_3D scene scripts_.
____
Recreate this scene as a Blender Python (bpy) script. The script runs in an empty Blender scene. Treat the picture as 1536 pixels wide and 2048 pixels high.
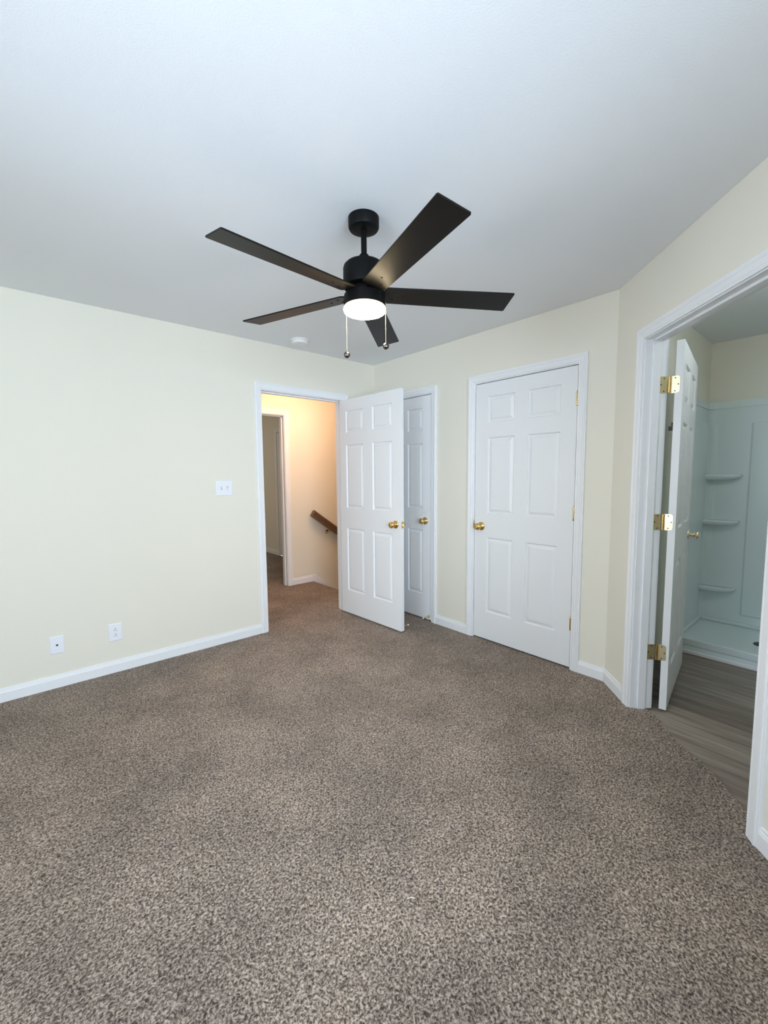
import bpy, bmesh, math, random
from mathutils import Vector, Matrix
from mathutils.geometry import tessellate_polygon
random.seed(7)
PI = math.pi
S2 = 2 ** -.5
D = bpy.data
SC = bpy.context.scene
COL = SC.collection

# ------------------------------------------------------------------ camera
cam_d = D.cameras.new('camera')
cam_d.sensor_fit = 'VERTICAL'
cam_d.sensor_height = 36.0
cam_d.lens = 847.09 * 36.0 / 2048
cam_d.clip_start = 0.05
cam = D.objects.new('camera', cam_d)
COL.objects.link(cam)
yaw, pit, rol = map(math.radians, (48.836, -4.983, -0.438))
fw = Vector((math.cos(yaw) * math.cos(pit), math.sin(yaw) * math.cos(pit), math.sin(pit)))
rt0 = Vector((math.sin(yaw), -math.cos(yaw), 0))
up0 = rt0.cross(fw)
rt = rt0 * math.cos(rol) + up0 * math.sin(rol)
up = -rt0 * math.sin(rol) + up0 * math.cos(rol)
cam.matrix_world = Matrix(((rt.x, up.x, -fw.x, -2.8111), (rt.y, up.y, -fw.y, -3.3564), (rt.z, up.z, -fw.z, 1.3423), (0, 0, 0, 1)))
SC.camera = cam

# ------------------------------------------------------------------ world, colour, lights
SC.view_settings.view_transform = 'Standard'
SC.view_settings.look = 'None'
SC.view_settings.exposure = 1.0
SC.view_settings.gamma = 1.0
SC.view_settings.use_curve_mapping = False
w = D.worlds.new('sky')
SC.world = w
w.use_nodes = True
bg = w.node_tree.nodes['Background']
bg.inputs[0].default_value = (0.62, 0.80, 1.0, 1)
bg.inputs[1].default_value = 1.0
SC.cycles.max_bounces = 12
SC.cycles.diffuse_bounces = 8


def area_light(name, loc, rot, sx, sy, power, color, spread=PI):
    l = D.lights.new(name, 'AREA')
    l.shape = 'RECTANGLE'
    l.size, l.size_y = sx, sy
    l.energy = power
    l.color = color
    l.spread = spread
    o = D.objects.new(name, l)
    COL.objects.link(o)
    o.location = loc
    o.rotation_euler = rot
    return o


def point_light(name, loc, power, color, r):
    l = D.lights.new(name, 'POINT')
    l.energy = power
    l.color = color
    l.shadow_soft_size = r
    o = D.objects.new(name, l)
    COL.objects.link(o)
    o.location = loc
    return o


# daylight entering by the window behind the camera and the window on the left wall
area_light('window_daylight', (-2.75, -4.72, 1.45), (math.radians(90), 0, 0), 1.7, 1.3, 74, (0.73, 0.86, 1.0))
area_light('window_daylight', (-4.32, -2.5, 1.45), (math.radians(90), 0, math.radians(-90)), 1.5, 1.3, 26, (0.73, 0.86, 1.0))
# stair hall ceiling lamp, then an unseen light added to brighten the bathroom
point_light('hall_lamp', (-0.35, 0.38, 2.33), 13.5, (1.0, 0.60, 0.36), 0.10)
point_light('bath_fill', (0.10, -3.20, 2.30), 3.8, (0.86, 0.97, 1.0), .06)
point_light('far_room_fill', (-1.6, 3.3, 1.7), 7, (1.0, 0.90, 0.78), .3)  # unseen fill added to lift the dark room across the hall

# ------------------------------------------------------------------ materials


def new_mat(name):
    m = D.materials.new(name)
    m.use_nodes = True
    nt = m.node_tree
    return m, nt, nt.nodes['Principled BSDF']


def nd(nt, t, **kw):
    n = nt.nodes.new(t)
    for k, v in kw.items():
        setattr(n, k, v)
    return n


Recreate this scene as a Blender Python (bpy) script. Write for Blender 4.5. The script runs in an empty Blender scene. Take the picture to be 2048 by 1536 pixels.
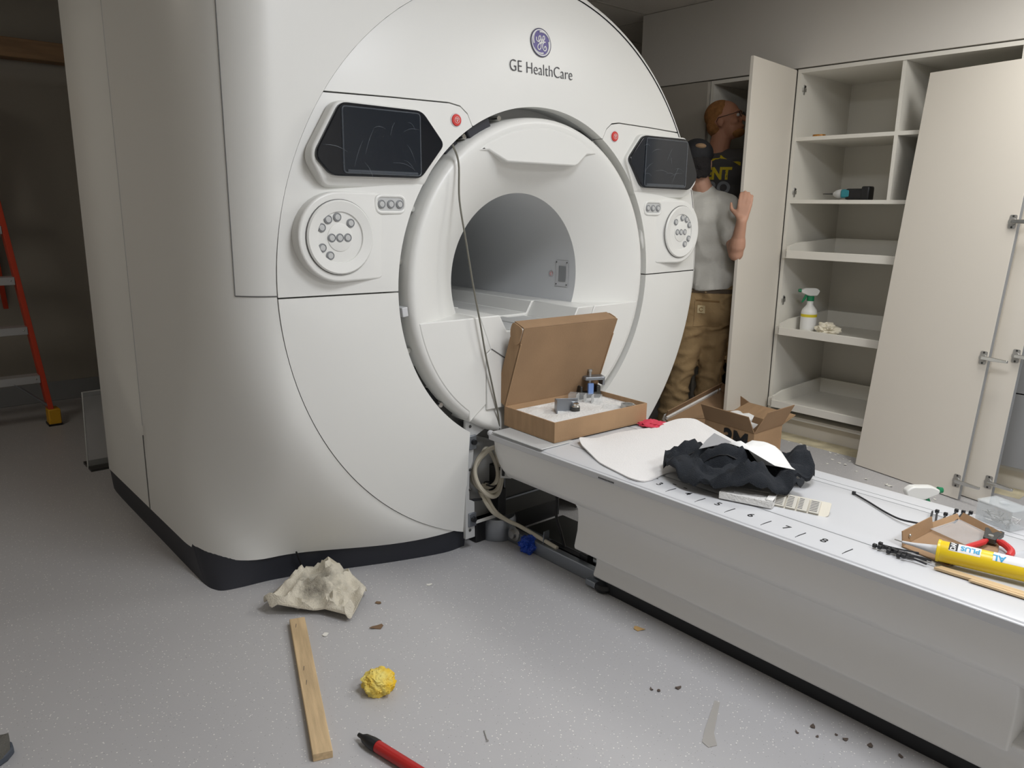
import bpy, bmesh, math, random
from mathutils import Vector, Matrix, noise
from mathutils.geometry import delaunay_2d_cdt
C = bpy.context.scene.collection
S = bpy.context.scene
# ---------------------------------------------------------------- camera
cd = bpy.data.cameras.new('camera'); cam = bpy.data.objects.new('camera', cd); C.objects.link(cam)
cd.sensor_width = 36.0; cd.lens = 36.0 * 1537.0 / 2048.0; cd.clip_start = 0.02
RT = Matrix([(0.757159, -0.1364928, 0.6388114), (-0.6530882, -0.1785938, 0.7359212), (0.0136398, -0.9744096, -0.2243657)])
cam.matrix_world = Matrix.Translation((0, 0, 1.3)) @ Matrix([(r[0], -r[1], -r[2]) for r in RT]).to_4x4()
S.camera = cam
# ---------------------------------------------------------------- light, world, exposure
S.view_settings.view_transform = 'Standard'; S.view_settings.look = 'None'
S.view_settings.exposure = 0.13; S.view_settings.gamma = 1.0
S.view_settings.use_curve_mapping = False
W = bpy.data.worlds.new('world'); S.world = W; W.use_nodes = True
W.node_tree.nodes['Background'].inputs[0].default_value = (0.5, 0.5, 0.5, 1)
W.node_tree.nodes['Background'].inputs[1].default_value = 0.05
def lamp(x, y, sx, sy, power, col, z=2.475, spread=180):
    d = bpy.data.lights.new('ceiling_lamp', 'AREA'); d.shape = 'RECTANGLE'; d.size = sx; d.size_y = sy
    d.energy = power; d.color = col; d.spread = math.radians(spread)
    o = bpy.data.objects.new('ceiling_lamp', d); o.location = (x, y, z); C.objects.link(o)
LAMPS = [(1.50, .70, .58, .58, 22, (.905, .938, 1.0)), (1.60, -1.00, .58, .58, 26, (.905, .938, 1.0)),
         (3.30, 0.75, .58, .58, 18, (.98, .975, .955)), (2.70, -1.00, .58, .58, 8, (.91, .95, .99)), (-.62, 3.75, .58, .58, 3.6, (1.0, .94, .86))]
for a in LAMPS: lamp(*a)
S.cycles.max_bounces = 8; S.cycles.diffuse_bounces = 5
S.cycles.use_denoising = True
random.seed(7)
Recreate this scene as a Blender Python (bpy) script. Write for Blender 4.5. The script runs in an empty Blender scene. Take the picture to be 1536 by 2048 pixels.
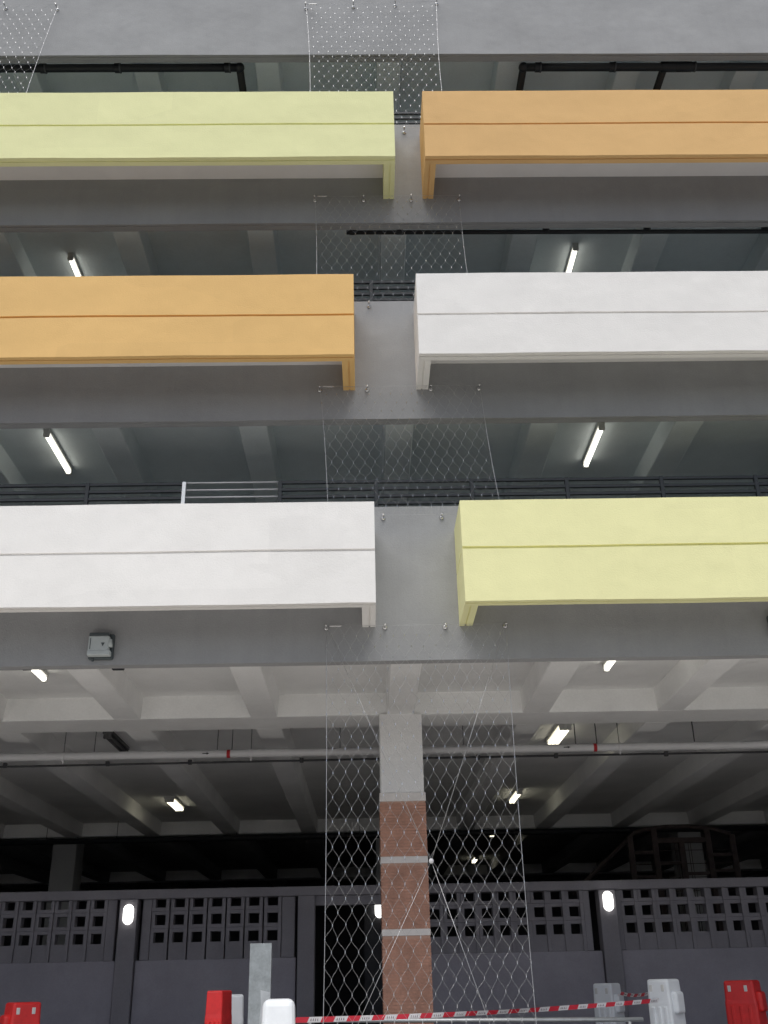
____
_Exercise requirements_. All of the material above needs to be restated exactly, with no pictures.

_Answer to this task_.
Recreate this scene as a Blender Python (bpy) script. The script runs in an empty Blender scene. Treat the picture as 1536 pixels wide and 2048 pixels high.
import bpy, bmesh, math, random
from mathutils import Vector, Matrix
from mathutils.geometry import tessellate_polygon
random.seed(7)
PI = math.pi
S2 = 2 ** -.5
D = bpy.data
SC = bpy.context.scene
COL = SC.collection

# ------------------------------------------------------------------ camera
cam_d = D.cameras.new('camera')
cam_d.sensor_fit = 'VERTICAL'
cam_d.sensor_height = 36.0
cam_d.lens = 847.09 * 36.0 / 2048
cam_d.clip_start = 0.05
cam = D.objects.new('camera', cam_d)
COL.objects.link(cam)
yaw, pit, rol = map(math.radians, (48.836, -4.983, -0.438))
fw = Vector((math.cos(yaw) * math.cos(pit), math.sin(yaw) * math.cos(pit), math.sin(pit)))
rt0 = Vector((math.sin(yaw), -math.cos(yaw), 0))
up0 = rt0.cross(fw)
rt = rt0 * math.cos(rol) + up0 * math.sin(rol)
up = -rt0 * math.sin(rol) + up0 * math.cos(rol)
cam.matrix_world = Matrix(((rt.x, up.x, -fw.x, -2.8111), (rt.y, up.y, -fw.y, -3.3564), (rt.z, up.z, -fw.z, 1.3423), (0, 0, 0, 1)))
SC.camera = cam

# ------------------------------------------------------------------ world, colour, lights
SC.view_settings.view_transform = 'Standard'
SC.view_settings.look = 'None'
SC.view_settings.exposure = 1.0
SC.view_settings.gamma = 1.0
SC.view_settings.use_curve_mapping = False
w = D.worlds.new('sky')
SC.world = w
w.use_nodes = True
bg = w.node_tree.nodes['Background']
bg.inputs[0].default_value = (0.62, 0.80, 1.0, 1)
bg.inputs[1].default_value = 1.0
SC.cycles.max_bounces = 12
SC.cycles.diffuse_bounces = 8


def area_light(name, loc, rot, sx, sy, power, color, spread=PI):
    l = D.lights.new(name, 'AREA')
    l.shape = 'RECTANGLE'
    l.size, l.size_y = sx, sy
    l.energy = power
    l.color = color
    l.spread = spread
    o = D.objects.new(name, l)
    COL.objects.link(o)
    o.location = loc
    o.rotation_euler = rot
    return o


def point_light(name, loc, power, color, r):
    l = D.lights.new(name, 'POINT')
    l.energy = power
    l.color = color
    l.shadow_soft_size = r
    o = D.objects.new(name, l)
    COL.objects.link(o)
    o.location = loc
    return o


# daylight entering by the window behind the camera and the window on the left wall
area_light('window_daylight', (-2.75, -4.72, 1.45), (math.radians(90), 0, 0), 1.7, 1.3, 74, (0.73, 0.86, 1.0))
area_light('window_daylight', (-4.32, -2.5, 1.45), (math.radians(90), 0, math.radians(-90)), 1.5, 1.3, 26, (0.73, 0.86, 1.0))
# stair hall ceiling lamp, then an unseen light added to brighten the bathroom
point_light('hall_lamp', (-0.35, 0.38, 2.33), 13.5, (1.0, 0.60, 0.36), 0.10)
point_light('bath_fill', (0.10, -3.20, 2.30), 3.8, (0.86, 0.97, 1.0), .06)
point_light('far_room_fill', (-1.6, 3.3, 1.7), 7, (1.0, 0.90, 0.78), .3)  # unseen fill added to lift the dark room across the hall

# ------------------------------------------------------------------ materials


def new_mat(name):
    m = D.materials.new(name)
    m.use_nodes = True
    nt = m.node_tree
    return m, nt, nt.nodes['Principled BSDF']


def nd(nt, t, **kw):
    n = nt.nodes.new(t)
    for k, v in kw.items():
        setattr(n, k, v)
    return n


Recreate this scene as a Blender Python (bpy) script. Write for Blender 4.5. The script runs in an empty Blender scene. Take the picture to be 2048 by 1536 pixels.
import bpy, bmesh, math, random
from mathutils import Vector, Matrix, noise
from mathutils.geometry import delaunay_2d_cdt
C = bpy.context.scene.collection
S = bpy.context.scene
# ---------------------------------------------------------------- camera
cd = bpy.data.cameras.new('camera'); cam = bpy.data.objects.new('camera', cd); C.objects.link(cam)
cd.sensor_width = 36.0; cd.lens = 36.0 * 1537.0 / 2048.0; cd.clip_start = 0.02
RT = Matrix([(0.757159, -0.1364928, 0.6388114), (-0.6530882, -0.1785938, 0.7359212), (0.0136398, -0.9744096, -0.2243657)])
cam.matrix_world = Matrix.Translation((0, 0, 1.3)) @ Matrix([(r[0], -r[1], -r[2]) for r in RT]).to_4x4()
S.camera = cam
# ---------------------------------------------------------------- light, world, exposure
S.view_settings.view_transform = 'Standard'; S.view_settings.look = 'None'
S.view_settings.exposure = 0.13; S.view_settings.gamma = 1.0
S.view_settings.use_curve_mapping = False
W = bpy.data.worlds.new('world'); S.world = W; W.use_nodes = True
W.node_tree.nodes['Background'].inputs[0].default_value = (0.5, 0.5, 0.5, 1)
W.node_tree.nodes['Background'].inputs[1].default_value = 0.05
def lamp(x, y, sx, sy, power, col, z=2.475, spread=180):
    d = bpy.data.lights.new('ceiling_lamp', 'AREA'); d.shape = 'RECTANGLE'; d.size = sx; d.size_y = sy
    d.energy = power; d.color = col; d.spread = math.radians(spread)
    o = bpy.data.objects.new('ceiling_lamp', d); o.location = (x, y, z); C.objects.link(o)
LAMPS = [(1.50, .70, .58, .58, 22, (.905, .938, 1.0)), (1.60, -1.00, .58, .58, 26, (.905, .938, 1.0)),
         (3.30, 0.75, .58, .58, 18, (.98, .975, .955)), (2.70, -1.00, .58, .58, 8, (.91, .95, .99)), (-.62, 3.75, .58, .58, 3.6, (1.0, .94, .86))]
for a in LAMPS: lamp(*a)
S.cycles.max_bounces = 8; S.cycles.diffuse_bounces = 5
S.cycles.use_denoising = True
random.seed(7)
Recreate this scene as a Blender Python (bpy) script. Write for Blender 4.5. The script runs in an empty Blender scene. Take the picture to be 1536 by 2048 pixels.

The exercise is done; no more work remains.